### DATA SUPPLIED
··········
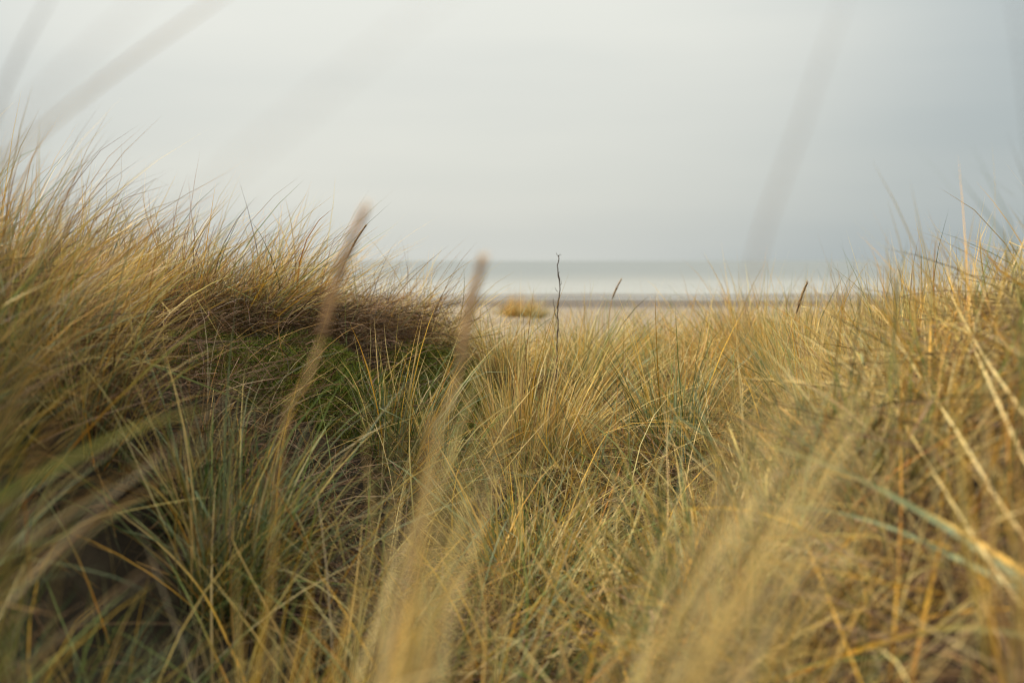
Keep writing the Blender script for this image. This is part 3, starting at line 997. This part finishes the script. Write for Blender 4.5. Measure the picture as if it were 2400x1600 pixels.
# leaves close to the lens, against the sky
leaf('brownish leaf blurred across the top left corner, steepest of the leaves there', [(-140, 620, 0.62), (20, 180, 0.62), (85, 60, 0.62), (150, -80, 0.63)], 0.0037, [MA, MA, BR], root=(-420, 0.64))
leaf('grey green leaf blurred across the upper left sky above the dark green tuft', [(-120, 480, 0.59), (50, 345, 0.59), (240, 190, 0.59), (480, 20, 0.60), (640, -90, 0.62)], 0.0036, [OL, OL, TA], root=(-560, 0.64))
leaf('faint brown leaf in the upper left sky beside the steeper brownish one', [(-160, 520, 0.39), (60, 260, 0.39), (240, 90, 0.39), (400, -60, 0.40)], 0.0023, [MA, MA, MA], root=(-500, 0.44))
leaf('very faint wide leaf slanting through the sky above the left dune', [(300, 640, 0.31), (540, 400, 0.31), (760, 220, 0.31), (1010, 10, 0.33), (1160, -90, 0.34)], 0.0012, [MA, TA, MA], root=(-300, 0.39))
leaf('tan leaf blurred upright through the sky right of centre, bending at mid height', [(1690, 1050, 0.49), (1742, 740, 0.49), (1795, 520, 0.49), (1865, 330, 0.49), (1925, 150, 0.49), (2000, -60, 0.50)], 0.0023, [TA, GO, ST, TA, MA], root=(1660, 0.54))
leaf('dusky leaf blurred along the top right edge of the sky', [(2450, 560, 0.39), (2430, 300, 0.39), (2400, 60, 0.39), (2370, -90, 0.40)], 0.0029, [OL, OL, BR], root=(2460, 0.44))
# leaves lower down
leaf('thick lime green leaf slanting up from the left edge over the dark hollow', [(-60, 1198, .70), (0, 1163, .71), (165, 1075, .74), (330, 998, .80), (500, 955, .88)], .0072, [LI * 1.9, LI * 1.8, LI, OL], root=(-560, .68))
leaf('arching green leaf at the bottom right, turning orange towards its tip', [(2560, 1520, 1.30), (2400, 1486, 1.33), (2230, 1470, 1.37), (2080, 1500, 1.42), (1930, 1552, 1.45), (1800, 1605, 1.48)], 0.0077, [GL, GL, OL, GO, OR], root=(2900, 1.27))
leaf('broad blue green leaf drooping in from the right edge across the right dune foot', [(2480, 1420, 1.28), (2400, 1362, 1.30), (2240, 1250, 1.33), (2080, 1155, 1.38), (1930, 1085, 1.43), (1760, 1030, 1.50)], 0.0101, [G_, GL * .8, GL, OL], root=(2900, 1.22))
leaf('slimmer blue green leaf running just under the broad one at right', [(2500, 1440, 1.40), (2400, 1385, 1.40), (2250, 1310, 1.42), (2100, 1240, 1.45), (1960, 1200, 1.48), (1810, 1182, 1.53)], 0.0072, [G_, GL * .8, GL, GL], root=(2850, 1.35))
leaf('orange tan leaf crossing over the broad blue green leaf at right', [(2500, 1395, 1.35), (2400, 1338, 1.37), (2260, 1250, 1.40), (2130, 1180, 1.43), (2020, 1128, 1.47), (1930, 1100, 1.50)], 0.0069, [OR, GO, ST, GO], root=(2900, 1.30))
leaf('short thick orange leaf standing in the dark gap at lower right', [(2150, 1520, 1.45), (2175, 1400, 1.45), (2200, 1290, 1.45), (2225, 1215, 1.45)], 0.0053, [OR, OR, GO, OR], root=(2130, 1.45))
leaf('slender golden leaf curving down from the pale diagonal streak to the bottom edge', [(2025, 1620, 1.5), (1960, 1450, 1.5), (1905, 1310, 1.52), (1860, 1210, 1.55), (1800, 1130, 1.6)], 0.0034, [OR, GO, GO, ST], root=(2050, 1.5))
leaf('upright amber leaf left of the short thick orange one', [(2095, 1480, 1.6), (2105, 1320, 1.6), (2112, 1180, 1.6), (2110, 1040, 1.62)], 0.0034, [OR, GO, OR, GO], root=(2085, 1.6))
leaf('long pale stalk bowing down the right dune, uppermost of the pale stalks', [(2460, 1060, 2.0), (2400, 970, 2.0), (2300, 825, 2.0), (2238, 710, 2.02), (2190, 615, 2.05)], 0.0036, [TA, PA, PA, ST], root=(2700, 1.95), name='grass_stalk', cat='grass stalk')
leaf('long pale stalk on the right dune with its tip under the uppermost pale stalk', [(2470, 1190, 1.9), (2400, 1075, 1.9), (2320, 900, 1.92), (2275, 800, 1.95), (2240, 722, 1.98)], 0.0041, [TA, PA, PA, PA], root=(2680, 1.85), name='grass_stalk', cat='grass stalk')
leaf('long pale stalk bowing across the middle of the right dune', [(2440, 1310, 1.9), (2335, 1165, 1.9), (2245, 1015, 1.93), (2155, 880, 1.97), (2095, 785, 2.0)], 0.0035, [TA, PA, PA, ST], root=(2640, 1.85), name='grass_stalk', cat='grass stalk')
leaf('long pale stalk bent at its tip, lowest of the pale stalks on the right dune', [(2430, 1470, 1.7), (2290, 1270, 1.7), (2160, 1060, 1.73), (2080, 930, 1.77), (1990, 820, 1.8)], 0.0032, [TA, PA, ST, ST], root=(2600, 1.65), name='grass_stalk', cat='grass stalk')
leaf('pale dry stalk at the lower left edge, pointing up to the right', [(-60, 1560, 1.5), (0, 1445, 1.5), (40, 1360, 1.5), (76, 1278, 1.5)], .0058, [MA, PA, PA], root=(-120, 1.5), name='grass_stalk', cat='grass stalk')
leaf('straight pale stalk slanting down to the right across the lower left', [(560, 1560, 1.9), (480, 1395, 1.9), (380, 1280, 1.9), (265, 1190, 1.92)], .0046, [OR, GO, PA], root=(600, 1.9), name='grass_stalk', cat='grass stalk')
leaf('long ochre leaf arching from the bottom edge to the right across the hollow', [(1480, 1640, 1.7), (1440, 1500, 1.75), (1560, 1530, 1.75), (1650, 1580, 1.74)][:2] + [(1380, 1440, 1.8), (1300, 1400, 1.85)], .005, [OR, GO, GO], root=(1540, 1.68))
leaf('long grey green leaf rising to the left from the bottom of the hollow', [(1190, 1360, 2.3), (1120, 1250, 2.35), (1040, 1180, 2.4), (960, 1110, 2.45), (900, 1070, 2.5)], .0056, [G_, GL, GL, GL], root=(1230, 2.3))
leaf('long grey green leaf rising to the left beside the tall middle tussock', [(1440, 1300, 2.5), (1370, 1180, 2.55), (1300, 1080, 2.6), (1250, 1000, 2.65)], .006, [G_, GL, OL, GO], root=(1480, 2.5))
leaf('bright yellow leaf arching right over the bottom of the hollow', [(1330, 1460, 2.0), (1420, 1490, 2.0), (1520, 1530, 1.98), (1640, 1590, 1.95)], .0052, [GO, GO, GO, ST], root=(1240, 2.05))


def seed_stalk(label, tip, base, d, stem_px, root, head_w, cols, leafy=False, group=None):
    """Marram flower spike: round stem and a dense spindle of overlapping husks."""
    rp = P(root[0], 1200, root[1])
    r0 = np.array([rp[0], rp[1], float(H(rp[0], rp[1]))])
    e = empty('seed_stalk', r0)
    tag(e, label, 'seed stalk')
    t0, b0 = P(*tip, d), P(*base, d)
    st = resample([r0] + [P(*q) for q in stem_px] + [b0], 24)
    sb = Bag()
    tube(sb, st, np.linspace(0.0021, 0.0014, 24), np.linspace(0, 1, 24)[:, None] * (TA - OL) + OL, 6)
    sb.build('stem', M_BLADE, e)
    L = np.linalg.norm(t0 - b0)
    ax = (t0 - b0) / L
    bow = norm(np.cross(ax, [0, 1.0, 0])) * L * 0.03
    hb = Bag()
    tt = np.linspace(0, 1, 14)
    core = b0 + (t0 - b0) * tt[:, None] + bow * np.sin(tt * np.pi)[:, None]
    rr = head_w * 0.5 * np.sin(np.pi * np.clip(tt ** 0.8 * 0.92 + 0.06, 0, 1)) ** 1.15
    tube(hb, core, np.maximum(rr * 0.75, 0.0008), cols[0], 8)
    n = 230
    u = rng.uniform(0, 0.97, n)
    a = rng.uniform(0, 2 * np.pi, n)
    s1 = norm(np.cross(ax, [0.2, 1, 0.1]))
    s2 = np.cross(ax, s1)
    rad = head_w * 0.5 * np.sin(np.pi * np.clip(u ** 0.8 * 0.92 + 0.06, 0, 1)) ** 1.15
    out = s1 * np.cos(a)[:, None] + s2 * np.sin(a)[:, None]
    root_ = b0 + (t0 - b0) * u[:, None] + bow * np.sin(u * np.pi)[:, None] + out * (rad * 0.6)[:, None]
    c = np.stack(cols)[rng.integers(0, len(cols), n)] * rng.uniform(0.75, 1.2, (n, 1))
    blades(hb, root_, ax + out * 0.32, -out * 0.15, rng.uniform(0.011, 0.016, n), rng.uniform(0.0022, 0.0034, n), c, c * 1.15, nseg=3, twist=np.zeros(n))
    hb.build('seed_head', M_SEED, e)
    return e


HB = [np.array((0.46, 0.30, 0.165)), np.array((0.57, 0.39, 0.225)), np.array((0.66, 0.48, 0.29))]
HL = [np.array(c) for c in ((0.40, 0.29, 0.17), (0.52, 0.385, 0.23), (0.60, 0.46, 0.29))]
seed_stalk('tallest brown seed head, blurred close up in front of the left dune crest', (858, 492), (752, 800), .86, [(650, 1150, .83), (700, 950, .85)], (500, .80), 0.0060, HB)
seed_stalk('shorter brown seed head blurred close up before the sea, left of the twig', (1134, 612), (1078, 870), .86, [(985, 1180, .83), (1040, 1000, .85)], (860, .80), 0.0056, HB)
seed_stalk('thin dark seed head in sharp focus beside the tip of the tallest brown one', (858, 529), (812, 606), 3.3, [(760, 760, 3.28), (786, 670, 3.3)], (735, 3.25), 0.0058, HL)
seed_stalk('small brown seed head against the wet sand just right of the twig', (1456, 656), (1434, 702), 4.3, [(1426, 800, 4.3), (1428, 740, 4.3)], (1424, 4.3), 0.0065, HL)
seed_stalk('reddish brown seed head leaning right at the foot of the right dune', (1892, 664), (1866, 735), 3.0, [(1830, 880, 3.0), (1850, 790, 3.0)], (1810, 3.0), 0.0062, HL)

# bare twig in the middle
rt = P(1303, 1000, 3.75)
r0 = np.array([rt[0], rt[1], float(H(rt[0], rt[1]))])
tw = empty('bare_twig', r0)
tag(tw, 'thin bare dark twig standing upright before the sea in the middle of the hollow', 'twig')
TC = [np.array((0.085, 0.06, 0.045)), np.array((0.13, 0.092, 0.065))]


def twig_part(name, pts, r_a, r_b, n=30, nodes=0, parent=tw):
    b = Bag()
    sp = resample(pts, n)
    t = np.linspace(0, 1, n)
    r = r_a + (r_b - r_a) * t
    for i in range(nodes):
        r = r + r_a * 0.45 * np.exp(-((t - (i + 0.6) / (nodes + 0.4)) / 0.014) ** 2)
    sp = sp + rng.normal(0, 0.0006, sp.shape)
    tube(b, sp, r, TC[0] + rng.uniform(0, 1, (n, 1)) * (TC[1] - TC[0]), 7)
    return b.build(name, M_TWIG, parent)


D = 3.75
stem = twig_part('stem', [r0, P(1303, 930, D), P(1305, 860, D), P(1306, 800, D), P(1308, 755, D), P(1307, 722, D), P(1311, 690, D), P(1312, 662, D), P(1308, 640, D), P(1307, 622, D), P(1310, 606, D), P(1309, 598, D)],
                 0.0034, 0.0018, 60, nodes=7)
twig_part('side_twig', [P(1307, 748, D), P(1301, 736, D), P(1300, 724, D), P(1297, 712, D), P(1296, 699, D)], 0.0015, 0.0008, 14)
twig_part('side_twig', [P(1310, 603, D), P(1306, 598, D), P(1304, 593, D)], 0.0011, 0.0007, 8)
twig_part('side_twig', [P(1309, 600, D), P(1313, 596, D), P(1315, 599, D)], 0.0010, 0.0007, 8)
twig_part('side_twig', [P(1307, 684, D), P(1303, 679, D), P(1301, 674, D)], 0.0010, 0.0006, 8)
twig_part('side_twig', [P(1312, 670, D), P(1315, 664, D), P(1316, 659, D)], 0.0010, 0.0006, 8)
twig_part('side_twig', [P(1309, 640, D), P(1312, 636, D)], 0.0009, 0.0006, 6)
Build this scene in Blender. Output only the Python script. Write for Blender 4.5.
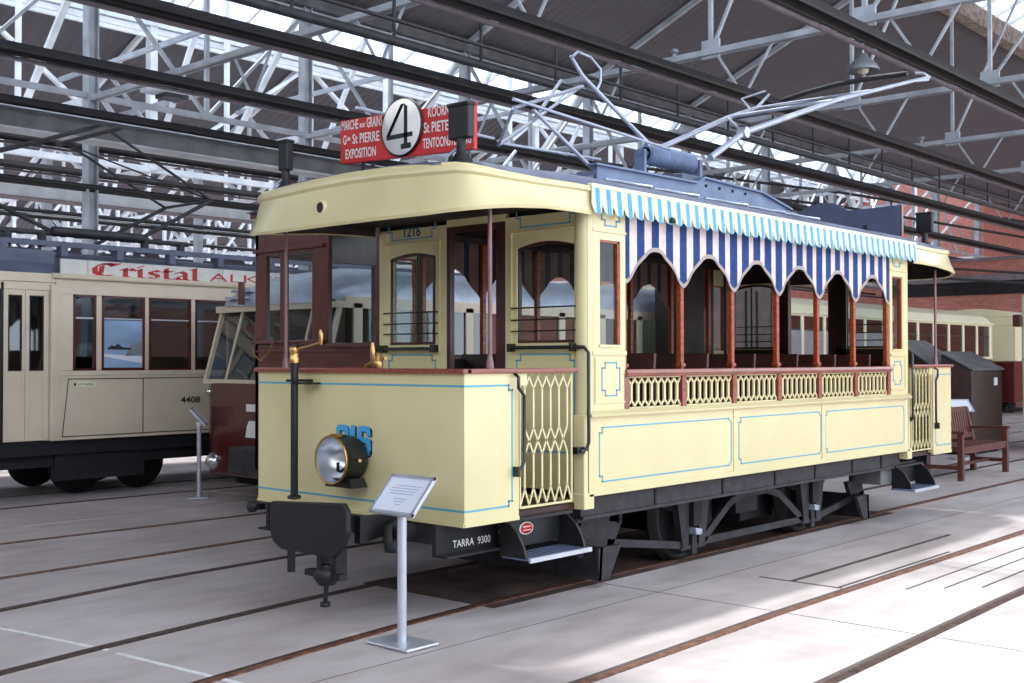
··········
### PROBLEM DESCRIPTION
In the lines above, find each one with "this" and list it.

### EXERCISE SOLUTION
Keep writing the Blender script for this image. This is part 3, starting at line 997. This part finishes the script. Write for Blender 4.5. Measure the picture as if it were 2400x1600 pixels.
Build this scene in Blender. Output only the Python script. Write for Blender 4.5.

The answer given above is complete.